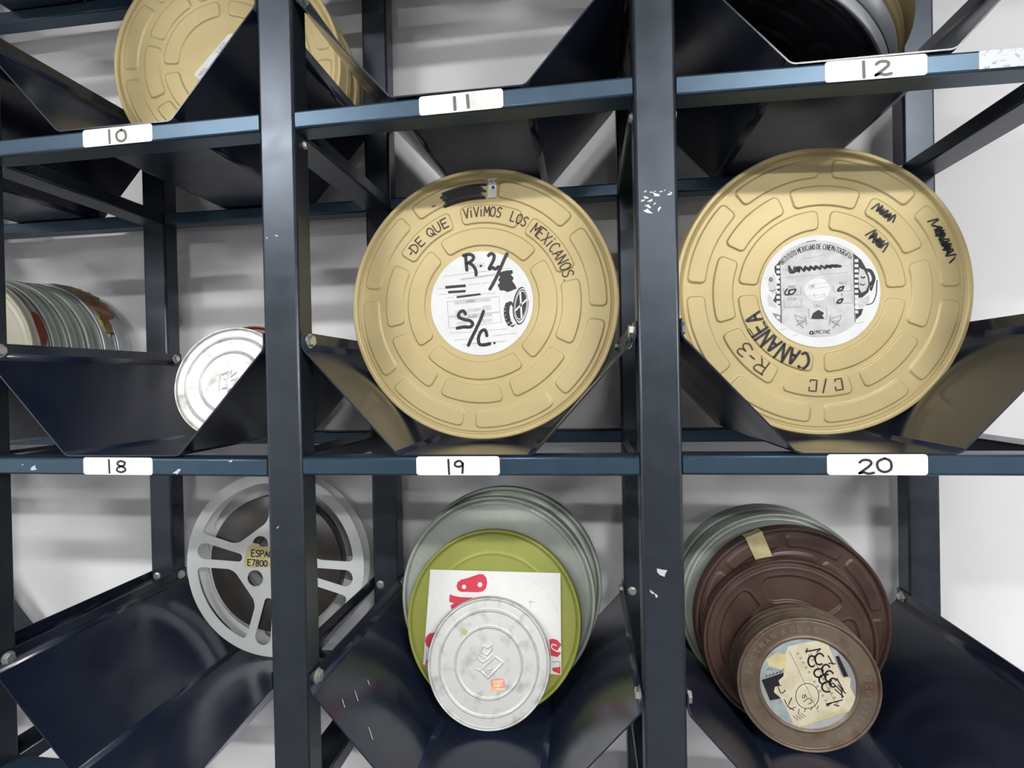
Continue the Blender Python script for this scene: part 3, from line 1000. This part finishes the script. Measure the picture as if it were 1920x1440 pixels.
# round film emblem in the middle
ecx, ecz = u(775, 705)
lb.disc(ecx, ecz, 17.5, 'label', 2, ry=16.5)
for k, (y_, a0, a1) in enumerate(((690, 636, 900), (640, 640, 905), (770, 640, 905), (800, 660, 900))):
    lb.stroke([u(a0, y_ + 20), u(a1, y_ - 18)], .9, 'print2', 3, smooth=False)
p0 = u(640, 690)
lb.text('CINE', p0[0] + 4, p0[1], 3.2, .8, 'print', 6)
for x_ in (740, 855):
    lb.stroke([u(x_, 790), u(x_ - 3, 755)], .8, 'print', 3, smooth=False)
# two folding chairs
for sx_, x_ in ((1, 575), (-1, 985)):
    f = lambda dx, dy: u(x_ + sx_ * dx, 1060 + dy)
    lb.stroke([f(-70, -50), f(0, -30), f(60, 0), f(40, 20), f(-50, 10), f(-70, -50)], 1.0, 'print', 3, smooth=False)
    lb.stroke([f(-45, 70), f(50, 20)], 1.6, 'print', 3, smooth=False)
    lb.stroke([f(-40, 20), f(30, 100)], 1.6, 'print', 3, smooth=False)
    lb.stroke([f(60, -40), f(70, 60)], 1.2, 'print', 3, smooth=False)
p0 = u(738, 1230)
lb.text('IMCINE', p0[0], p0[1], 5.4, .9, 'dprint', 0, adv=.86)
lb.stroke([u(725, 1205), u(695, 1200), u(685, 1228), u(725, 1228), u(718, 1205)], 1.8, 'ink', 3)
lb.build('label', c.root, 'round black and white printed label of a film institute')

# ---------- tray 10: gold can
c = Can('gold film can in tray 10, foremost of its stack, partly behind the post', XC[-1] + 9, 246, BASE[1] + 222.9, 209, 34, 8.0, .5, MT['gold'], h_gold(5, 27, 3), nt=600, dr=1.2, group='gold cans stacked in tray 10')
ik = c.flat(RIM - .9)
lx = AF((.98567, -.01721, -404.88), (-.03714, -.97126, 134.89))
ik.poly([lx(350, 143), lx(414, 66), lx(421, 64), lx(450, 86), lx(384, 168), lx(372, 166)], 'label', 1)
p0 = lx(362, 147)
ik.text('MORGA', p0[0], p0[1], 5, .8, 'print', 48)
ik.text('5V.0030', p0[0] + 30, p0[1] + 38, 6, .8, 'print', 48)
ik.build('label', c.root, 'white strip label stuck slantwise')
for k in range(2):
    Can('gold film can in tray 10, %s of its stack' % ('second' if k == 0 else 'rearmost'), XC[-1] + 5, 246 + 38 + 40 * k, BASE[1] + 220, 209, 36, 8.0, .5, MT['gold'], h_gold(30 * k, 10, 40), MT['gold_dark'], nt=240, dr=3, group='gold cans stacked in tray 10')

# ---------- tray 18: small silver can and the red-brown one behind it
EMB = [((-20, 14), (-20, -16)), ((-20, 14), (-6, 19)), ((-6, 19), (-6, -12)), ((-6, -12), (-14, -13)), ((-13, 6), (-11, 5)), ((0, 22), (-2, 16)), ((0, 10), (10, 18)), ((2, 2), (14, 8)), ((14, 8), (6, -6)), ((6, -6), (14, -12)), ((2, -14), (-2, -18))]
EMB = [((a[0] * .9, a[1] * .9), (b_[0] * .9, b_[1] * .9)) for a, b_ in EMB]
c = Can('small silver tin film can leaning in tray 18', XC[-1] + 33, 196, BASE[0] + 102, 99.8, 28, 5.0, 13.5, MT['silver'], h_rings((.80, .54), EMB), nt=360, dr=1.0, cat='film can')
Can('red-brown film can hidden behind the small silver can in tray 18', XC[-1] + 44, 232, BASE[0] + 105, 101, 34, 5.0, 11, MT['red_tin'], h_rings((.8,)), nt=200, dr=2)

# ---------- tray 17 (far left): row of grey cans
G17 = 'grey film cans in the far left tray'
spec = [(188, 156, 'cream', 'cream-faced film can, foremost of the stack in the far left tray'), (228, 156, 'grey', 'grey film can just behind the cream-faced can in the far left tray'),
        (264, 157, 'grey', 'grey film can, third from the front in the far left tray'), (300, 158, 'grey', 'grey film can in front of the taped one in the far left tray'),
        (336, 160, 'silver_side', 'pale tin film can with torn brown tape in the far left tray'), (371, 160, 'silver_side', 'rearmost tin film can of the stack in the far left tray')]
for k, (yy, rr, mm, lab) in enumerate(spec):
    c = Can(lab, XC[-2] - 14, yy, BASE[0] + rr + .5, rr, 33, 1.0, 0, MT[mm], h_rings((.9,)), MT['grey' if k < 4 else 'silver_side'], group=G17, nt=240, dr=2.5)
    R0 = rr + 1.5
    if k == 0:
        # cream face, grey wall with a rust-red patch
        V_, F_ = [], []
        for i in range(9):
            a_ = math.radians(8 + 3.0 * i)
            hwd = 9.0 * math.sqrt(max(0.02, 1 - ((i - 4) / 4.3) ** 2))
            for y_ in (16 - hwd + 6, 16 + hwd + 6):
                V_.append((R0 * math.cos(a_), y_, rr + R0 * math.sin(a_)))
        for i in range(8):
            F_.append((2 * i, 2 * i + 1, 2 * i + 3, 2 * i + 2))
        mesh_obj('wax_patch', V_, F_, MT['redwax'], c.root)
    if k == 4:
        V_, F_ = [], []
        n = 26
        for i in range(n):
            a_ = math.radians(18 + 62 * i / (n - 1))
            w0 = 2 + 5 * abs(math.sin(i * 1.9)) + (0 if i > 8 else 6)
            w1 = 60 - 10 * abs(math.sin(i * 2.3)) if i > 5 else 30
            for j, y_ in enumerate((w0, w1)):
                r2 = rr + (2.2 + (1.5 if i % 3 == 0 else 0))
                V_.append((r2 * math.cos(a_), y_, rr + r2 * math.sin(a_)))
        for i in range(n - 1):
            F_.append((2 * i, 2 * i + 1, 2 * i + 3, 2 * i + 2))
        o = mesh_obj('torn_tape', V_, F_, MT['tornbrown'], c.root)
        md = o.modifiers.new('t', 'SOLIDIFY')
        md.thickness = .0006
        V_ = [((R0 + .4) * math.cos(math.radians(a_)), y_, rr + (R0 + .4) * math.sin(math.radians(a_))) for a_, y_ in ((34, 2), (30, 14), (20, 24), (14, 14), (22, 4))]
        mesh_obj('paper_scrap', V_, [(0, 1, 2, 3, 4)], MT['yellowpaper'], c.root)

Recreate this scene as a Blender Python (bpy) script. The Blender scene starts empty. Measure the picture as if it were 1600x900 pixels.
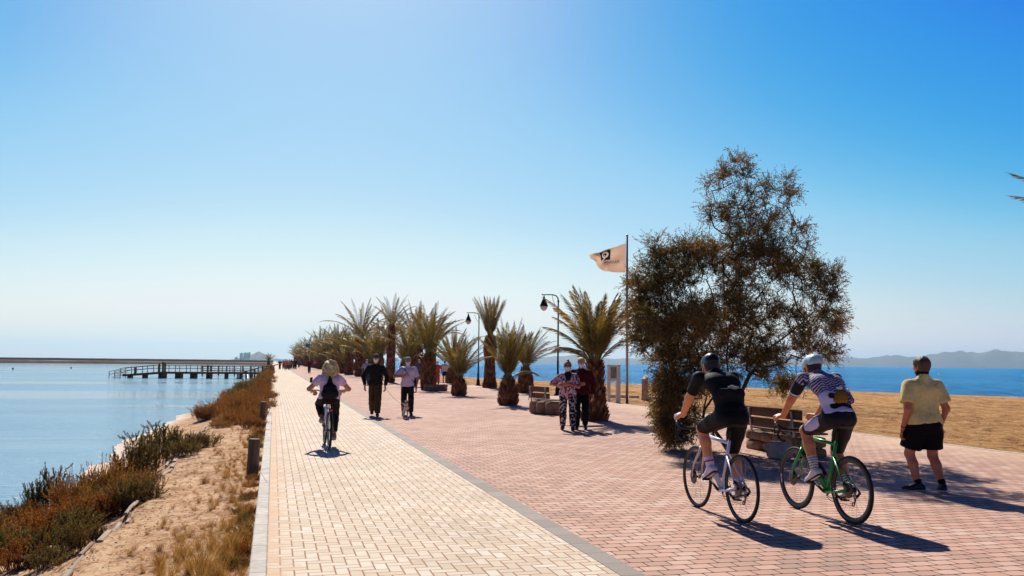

*****

=== Task description ===
Using the data above, print every line exactly, omitting pictures.

=== Reply ===
Continue the Blender Python script for this scene: part 3, from line 1000. This part finishes the script. Measure the picture as if it were 1920x1440 pixels.
# round film emblem in the middle
ecx, ecz = u(775, 705)
lb.disc(ecx, ecz, 17.5, 'label', 2, ry=16.5)
for k, (y_, a0, a1) in enumerate(((690, 636, 900), (640, 640, 905), (770, 640, 905), (800, 660, 900))):
    lb.stroke([u(a0, y_ + 20), u(a1, y_ - 18)], .9, 'print2', 3, smooth=False)
p0 = u(640, 690)
lb.text('CINE', p0[0] + 4, p0[1], 3.2, .8, 'print', 6)
for x_ in (740, 855):
    lb.stroke([u(x_, 790), u(x_ - 3, 755)], .8, 'print', 3, smooth=False)
# two folding chairs
for sx_, x_ in ((1, 575), (-1, 985)):
    f = lambda dx, dy: u(x_ + sx_ * dx, 1060 + dy)
    lb.stroke([f(-70, -50), f(0, -30), f(60, 0), f(40, 20), f(-50, 10), f(-70, -50)], 1.0, 'print', 3, smooth=False)
    lb.stroke([f(-45, 70), f(50, 20)], 1.6, 'print', 3, smooth=False)
    lb.stroke([f(-40, 20), f(30, 100)], 1.6, 'print', 3, smooth=False)
    lb.stroke([f(60, -40), f(70, 60)], 1.2, 'print', 3, smooth=False)
p0 = u(738, 1230)
lb.text('IMCINE', p0[0], p0[1], 5.4, .9, 'dprint', 0, adv=.86)
lb.stroke([u(725, 1205), u(695, 1200), u(685, 1228), u(725, 1228), u(718, 1205)], 1.8, 'ink', 3)
lb.build('label', c.root, 'round black and white printed label of a film institute')

# ---------- tray 10: gold can
c = Can('gold film can in tray 10, foremost of its stack, partly behind the post', XC[-1] + 9, 246, BASE[1] + 222.9, 209, 34, 8.0, .5, MT['gold'], h_gold(5, 27, 3), nt=600, dr=1.2, group='gold cans stacked in tray 10')
ik = c.flat(RIM - .9)
lx = AF((.98567, -.01721, -404.88), (-.03714, -.97126, 134.89))
ik.poly([lx(350, 143), lx(414, 66), lx(421, 64), lx(450, 86), lx(384, 168), lx(372, 166)], 'label', 1)
p0 = lx(362, 147)
ik.text('MORGA', p0[0], p0[1], 5, .8, 'print', 48)
ik.text('5V.0030', p0[0] + 30, p0[1] + 38, 6, .8, 'print', 48)
ik.build('label', c.root, 'white strip label stuck slantwise')
for k in range(2):
    Can('gold film can in tray 10, %s of its stack' % ('second' if k == 0 else 'rearmost'), XC[-1] + 5, 246 + 38 + 40 * k, BASE[1] + 220, 209, 36, 8.0, .5, MT['gold'], h_gold(30 * k, 10, 40), MT['gold_dark'], nt=240, dr=3, group='gold cans stacked in tray 10')

# ---------- tray 18: small silver can and the red-brown one behind it
EMB = [((-20, 14), (-20, -16)), ((-20, 14), (-6, 19)), ((-6, 19), (-6, -12)), ((-6, -12), (-14, -13)), ((-13, 6), (-11, 5)), ((0, 22), (-2, 16)), ((0, 10), (10, 18)), ((2, 2), (14, 8)), ((14, 8), (6, -6)), ((6, -6), (14, -12)), ((2, -14), (-2, -18))]
EMB = [((a[0] * .9, a[1] * .9), (b_[0] * .9, b_[1] * .9)) for a, b_ in EMB]
c = Can('small silver tin film can leaning in tray 18', XC[-1] + 33, 196, BASE[0] + 102, 99.8, 28, 5.0, 13.5, MT['silver'], h_rings((.80, .54), EMB), nt=360, dr=1.0, cat='film can')
Can('red-brown film can hidden behind the small silver can in tray 18', XC[-1] + 44, 232, BASE[0] + 105, 101, 34, 5.0, 11, MT['red_tin'], h_rings((.8,)), nt=200, dr=2)

# ---------- tray 17 (far left): row of grey cans
G17 = 'grey film cans in the far left tray'
spec = [(188, 156, 'cream', 'cream-faced film can, foremost of the stack in the far left tray'), (228, 156, 'grey', 'grey film can just behind the cream-faced can in the far left tray'),
        (264, 157, 'grey', 'grey film can, third from the front in the far left tray'), (300, 158, 'grey', 'grey film can in front of the taped one in the far left tray'),
        (336, 160, 'silver_side', 'pale tin film can with torn brown tape in the far left tray'), (371, 160, 'silver_side', 'rearmost tin film can of the stack in the far left tray')]
for k, (yy, rr, mm, lab) in enumerate(spec):
    c = Can(lab, XC[-2] - 14, yy, BASE[0] + rr + .5, rr, 33, 1.0, 0, MT[mm], h_rings((.9,)), MT['grey' if k < 4 else 'silver_side'], group=G17, nt=240, dr=2.5)
    R0 = rr + 1.5
    if k == 0:
        # cream face, grey wall with a rust-red patch
        V_, F_ = [], []
        for i in range(9):
            a_ = math.radians(8 + 3.0 * i)
            hwd = 9.0 * math.sqrt(max(0.02, 1 - ((i - 4) / 4.3) ** 2))
            for y_ in (16 - hwd + 6, 16 + hwd + 6):
                V_.append((R0 * math.cos(a_), y_, rr + R0 * math.sin(a_)))
        for i in range(8):
            F_.append((2 * i, 2 * i + 1, 2 * i + 3, 2 * i + 2))
        mesh_obj('wax_patch', V_, F_, MT['redwax'], c.root)
    if k == 4:
        V_, F_ = [], []
        n = 26
        for i in range(n):
            a_ = math.radians(18 + 62 * i / (n - 1))
            w0 = 2 + 5 * abs(math.sin(i * 1.9)) + (0 if i > 8 else 6)
            w1 = 60 - 10 * abs(math.sin(i * 2.3)) if i > 5 else 30
            for j, y_ in enumerate((w0, w1)):
                r2 = rr + (2.2 + (1.5 if i % 3 == 0 else 0))
                V_.append((r2 * math.cos(a_), y_, rr + r2 * math.sin(a_)))
        for i in range(n - 1):
            F_.append((2 * i, 2 * i + 1, 2 * i + 3, 2 * i + 2))
        o = mesh_obj('torn_tape', V_, F_, MT['tornbrown'], c.root)
        md = o.modifiers.new('t', 'SOLIDIFY')
        md.thickness = .0006
        V_ = [((R0 + .4) * math.cos(math.radians(a_)), y_, rr + (R0 + .4) * math.sin(math.radians(a_))) for a_, y_ in ((34, 2), (30, 14), (20, 24), (14, 14), (22, 4))]
        mesh_obj('paper_scrap', V_, [(0, 1, 2, 3, 4)], MT['yellowpaper'], c.root)

Recreate this scene as a Blender Python (bpy) script. The Blender scene starts empty. Measure the picture as if it were 1600x900 pixels.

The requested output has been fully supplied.